__Work required__. Transcribe the material in full. Nothing should differ except that the pictures are left out.

____

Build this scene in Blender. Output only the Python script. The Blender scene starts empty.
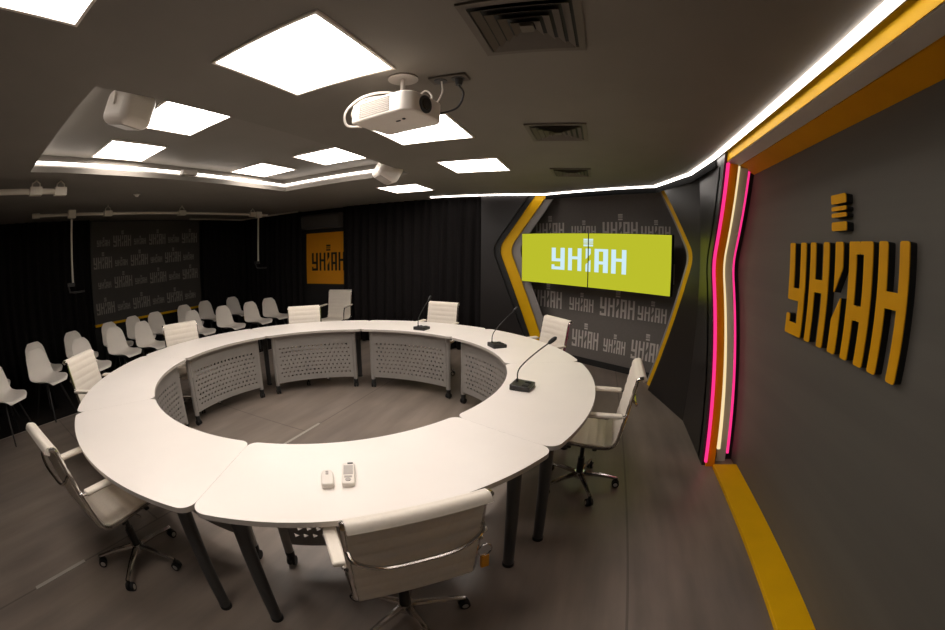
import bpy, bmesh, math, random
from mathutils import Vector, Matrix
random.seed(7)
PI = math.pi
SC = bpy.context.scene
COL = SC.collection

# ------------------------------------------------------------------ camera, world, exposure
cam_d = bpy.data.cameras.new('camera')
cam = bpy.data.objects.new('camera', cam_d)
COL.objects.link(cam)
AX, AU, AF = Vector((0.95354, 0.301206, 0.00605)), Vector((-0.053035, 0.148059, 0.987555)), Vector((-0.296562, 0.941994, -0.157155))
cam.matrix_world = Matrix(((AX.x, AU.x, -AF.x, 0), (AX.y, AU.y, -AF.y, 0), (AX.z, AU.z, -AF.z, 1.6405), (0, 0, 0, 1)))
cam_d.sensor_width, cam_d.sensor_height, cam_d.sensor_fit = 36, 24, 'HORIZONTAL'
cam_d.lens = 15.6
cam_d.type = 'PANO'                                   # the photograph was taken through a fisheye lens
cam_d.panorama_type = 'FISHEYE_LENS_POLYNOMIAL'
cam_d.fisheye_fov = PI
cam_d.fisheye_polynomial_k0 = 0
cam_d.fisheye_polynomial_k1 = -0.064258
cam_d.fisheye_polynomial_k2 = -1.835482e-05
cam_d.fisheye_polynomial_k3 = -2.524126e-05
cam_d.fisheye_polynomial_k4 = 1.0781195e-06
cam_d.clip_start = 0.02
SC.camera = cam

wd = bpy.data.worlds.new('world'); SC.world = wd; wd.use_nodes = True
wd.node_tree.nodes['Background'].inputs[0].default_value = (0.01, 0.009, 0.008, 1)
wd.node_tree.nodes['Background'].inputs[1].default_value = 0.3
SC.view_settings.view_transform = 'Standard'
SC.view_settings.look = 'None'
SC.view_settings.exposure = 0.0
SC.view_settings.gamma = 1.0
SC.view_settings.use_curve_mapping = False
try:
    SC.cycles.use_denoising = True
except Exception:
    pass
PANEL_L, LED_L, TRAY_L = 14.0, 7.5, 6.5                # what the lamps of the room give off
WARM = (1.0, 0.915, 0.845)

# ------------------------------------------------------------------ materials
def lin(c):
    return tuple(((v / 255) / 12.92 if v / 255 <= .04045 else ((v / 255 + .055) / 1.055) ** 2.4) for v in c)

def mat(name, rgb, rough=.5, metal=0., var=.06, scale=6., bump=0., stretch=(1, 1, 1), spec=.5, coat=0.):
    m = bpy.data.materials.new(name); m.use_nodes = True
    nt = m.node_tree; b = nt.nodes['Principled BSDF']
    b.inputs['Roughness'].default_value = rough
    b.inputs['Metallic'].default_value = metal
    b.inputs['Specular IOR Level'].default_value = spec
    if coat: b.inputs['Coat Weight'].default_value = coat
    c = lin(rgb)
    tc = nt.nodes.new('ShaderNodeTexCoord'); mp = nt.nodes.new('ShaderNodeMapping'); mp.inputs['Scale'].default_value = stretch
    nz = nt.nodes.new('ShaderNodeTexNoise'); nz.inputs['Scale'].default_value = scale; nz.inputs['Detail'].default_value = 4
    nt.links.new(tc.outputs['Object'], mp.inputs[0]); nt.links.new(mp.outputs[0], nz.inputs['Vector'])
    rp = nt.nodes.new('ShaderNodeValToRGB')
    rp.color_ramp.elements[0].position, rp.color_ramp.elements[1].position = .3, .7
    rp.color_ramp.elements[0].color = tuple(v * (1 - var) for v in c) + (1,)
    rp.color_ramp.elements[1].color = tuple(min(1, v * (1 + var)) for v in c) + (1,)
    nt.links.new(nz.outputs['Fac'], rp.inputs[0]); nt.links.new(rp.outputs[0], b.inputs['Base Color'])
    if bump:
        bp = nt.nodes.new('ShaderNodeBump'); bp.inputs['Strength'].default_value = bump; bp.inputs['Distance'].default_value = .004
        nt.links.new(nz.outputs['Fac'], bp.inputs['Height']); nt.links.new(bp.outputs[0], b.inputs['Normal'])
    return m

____

__Solved problem__.
Build this scene in Blender. Output only the Python script. The Blender scene starts empty.
import bpy, bmesh, math, random
from mathutils import Vector, Matrix
random.seed(7)
PI = math.pi
SC = bpy.context.scene
COL = SC.collection

# ------------------------------------------------------------------ camera, world, exposure
cam_d = bpy.data.cameras.new('camera')
cam = bpy.data.objects.new('camera', cam_d)
COL.objects.link(cam)
AX, AU, AF = Vector((0.95354, 0.301206, 0.00605)), Vector((-0.053035, 0.148059, 0.987555)), Vector((-0.296562, 0.941994, -0.157155))
cam.matrix_world = Matrix(((AX.x, AU.x, -AF.x, 0), (AX.y, AU.y, -AF.y, 0), (AX.z, AU.z, -AF.z, 1.6405), (0, 0, 0, 1)))
cam_d.sensor_width, cam_d.sensor_height, cam_d.sensor_fit = 36, 24, 'HORIZONTAL'
cam_d.lens = 15.6
cam_d.type = 'PANO'                                   # the photograph was taken through a fisheye lens
cam_d.panorama_type = 'FISHEYE_LENS_POLYNOMIAL'
cam_d.fisheye_fov = PI
cam_d.fisheye_polynomial_k0 = 0
cam_d.fisheye_polynomial_k1 = -0.064258
cam_d.fisheye_polynomial_k2 = -1.835482e-05
cam_d.fisheye_polynomial_k3 = -2.524126e-05
cam_d.fisheye_polynomial_k4 = 1.0781195e-06
cam_d.clip_start = 0.02
SC.camera = cam

wd = bpy.data.worlds.new('world'); SC.world = wd; wd.use_nodes = True
wd.node_tree.nodes['Background'].inputs[0].default_value = (0.01, 0.009, 0.008, 1)
wd.node_tree.nodes['Background'].inputs[1].default_value = 0.3
SC.view_settings.view_transform = 'Standard'
SC.view_settings.look = 'None'
SC.view_settings.exposure = 0.0
SC.view_settings.gamma = 1.0
SC.view_settings.use_curve_mapping = False
try:
    SC.cycles.use_denoising = True
except Exception:
    pass
PANEL_L, LED_L, TRAY_L = 14.0, 7.5, 6.5                # what the lamps of the room give off
WARM = (1.0, 0.915, 0.845)

# ------------------------------------------------------------------ materials
def lin(c):
    return tuple(((v / 255) / 12.92 if v / 255 <= .04045 else ((v / 255 + .055) / 1.055) ** 2.4) for v in c)

def mat(name, rgb, rough=.5, metal=0., var=.06, scale=6., bump=0., stretch=(1, 1, 1), spec=.5, coat=0.):
    m = bpy.data.materials.new(name); m.use_nodes = True
    nt = m.node_tree; b = nt.nodes['Principled BSDF']
    b.inputs['Roughness'].default_value = rough
    b.inputs['Metallic'].default_value = metal
    b.inputs['Specular IOR Level'].default_value = spec
    if coat: b.inputs['Coat Weight'].default_value = coat
    c = lin(rgb)
    tc = nt.nodes.new('ShaderNodeTexCoord'); mp = nt.nodes.new('ShaderNodeMapping'); mp.inputs['Scale'].default_value = stretch
    nz = nt.nodes.new('ShaderNodeTexNoise'); nz.inputs['Scale'].default_value = scale; nz.inputs['Detail'].default_value = 4
    nt.links.new(tc.outputs['Object'], mp.inputs[0]); nt.links.new(mp.outputs[0], nz.inputs['Vector'])
    rp = nt.nodes.new('ShaderNodeValToRGB')
    rp.color_ramp.elements[0].position, rp.color_ramp.elements[1].position = .3, .7
    rp.color_ramp.elements[0].color = tuple(v * (1 - var) for v in c) + (1,)
    rp.color_ramp.elements[1].color = tuple(min(1, v * (1 + var)) for v in c) + (1,)
    nt.links.new(nz.outputs['Fac'], rp.inputs[0]); nt.links.new(rp.outputs[0], b.inputs['Base Color'])
    if bump:
        bp = nt.nodes.new('ShaderNodeBump'); bp.inputs['Strength'].default_value = bump; bp.inputs['Distance'].default_value = .004
        nt.links.new(nz.outputs['Fac'], bp.inputs['Height']); nt.links.new(bp.outputs[0], b.inputs['Normal'])
    return m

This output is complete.